La Manif d’art, c’est aussi – et heureusement – quelque 23 collaborateurs, dont le Lieu, qui inaugure ce vendredi l’installation-action de Jean-Luc André. L’artiste et théoricien en art contemporain arrive avec La Brigade du bonheur, une "organisation de résistance populaire contre la chienlit du boyau dont la pestilence ruine tout espoir de bonheur hygiénique". Jeudi 8 mai, 17 h.

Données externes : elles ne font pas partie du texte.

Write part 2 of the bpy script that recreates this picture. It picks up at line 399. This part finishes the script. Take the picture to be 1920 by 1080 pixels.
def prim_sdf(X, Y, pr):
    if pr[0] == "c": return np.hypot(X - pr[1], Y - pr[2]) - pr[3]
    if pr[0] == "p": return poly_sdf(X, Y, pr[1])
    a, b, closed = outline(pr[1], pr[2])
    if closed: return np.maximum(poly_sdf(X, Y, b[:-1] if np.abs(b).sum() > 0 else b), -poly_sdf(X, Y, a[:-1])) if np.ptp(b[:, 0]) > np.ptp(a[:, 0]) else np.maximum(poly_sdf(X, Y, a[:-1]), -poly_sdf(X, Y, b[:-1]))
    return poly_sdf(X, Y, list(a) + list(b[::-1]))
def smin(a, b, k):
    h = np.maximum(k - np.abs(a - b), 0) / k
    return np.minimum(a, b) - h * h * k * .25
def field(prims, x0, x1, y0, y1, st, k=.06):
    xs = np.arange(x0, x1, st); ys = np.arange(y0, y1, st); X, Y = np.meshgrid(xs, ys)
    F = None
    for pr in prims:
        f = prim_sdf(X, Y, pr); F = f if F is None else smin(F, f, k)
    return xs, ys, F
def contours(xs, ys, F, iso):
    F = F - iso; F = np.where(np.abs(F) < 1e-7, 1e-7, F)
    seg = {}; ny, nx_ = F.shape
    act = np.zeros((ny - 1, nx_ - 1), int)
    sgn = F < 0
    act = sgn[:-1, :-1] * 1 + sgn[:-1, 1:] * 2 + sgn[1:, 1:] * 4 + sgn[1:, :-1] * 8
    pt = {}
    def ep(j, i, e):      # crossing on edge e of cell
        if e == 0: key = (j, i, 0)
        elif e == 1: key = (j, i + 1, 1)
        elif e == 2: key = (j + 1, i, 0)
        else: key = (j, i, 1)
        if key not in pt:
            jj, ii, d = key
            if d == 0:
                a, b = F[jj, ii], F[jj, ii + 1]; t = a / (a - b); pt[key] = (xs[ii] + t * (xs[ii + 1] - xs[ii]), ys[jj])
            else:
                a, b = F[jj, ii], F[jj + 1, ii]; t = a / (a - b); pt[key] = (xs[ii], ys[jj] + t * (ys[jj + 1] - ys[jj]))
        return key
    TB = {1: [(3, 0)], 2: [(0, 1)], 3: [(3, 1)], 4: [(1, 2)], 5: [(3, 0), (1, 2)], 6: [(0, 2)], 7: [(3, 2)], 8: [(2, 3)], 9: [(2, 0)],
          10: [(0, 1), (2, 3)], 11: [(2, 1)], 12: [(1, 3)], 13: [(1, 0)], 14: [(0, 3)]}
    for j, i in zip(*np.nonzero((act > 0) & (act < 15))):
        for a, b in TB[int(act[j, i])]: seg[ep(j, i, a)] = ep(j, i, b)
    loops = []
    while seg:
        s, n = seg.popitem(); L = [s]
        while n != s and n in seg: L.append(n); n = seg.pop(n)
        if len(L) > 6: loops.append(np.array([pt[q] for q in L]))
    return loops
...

Jean Gaudreau à la Galerie Lacroix
La dernière production de Jean Gaudreau est convaincante. Ce n’est pas étonnant quand on pense à toutes ces années de pratique (sûrement plus d’une quinzaine), à sa détermination inébranlable et à son attachement à la peinture. On reconnaît sa fougue, le mouvement et les couleurs qui lui sont propres; le tout est dorénavant doublé de structures géométriques stimulantes et efficaces. Il a travaillé récemment avec le Cirque du Soleil dont l’univers coïncide avec les trapézistes et autres figures mouvantes dans sa peinture. La vingtaine de tableaux occupe bien les deux étages de la Galerie Lacroix, qui offre pour la première fois toutes ses cimaises à un seul artiste. Du bon Gaudreau. Lieux magiques, jusqu’au 16 mai. Une performance de Christiane Bélanger aura lieu à la Galerie le vendredi 9 mai à 20 h.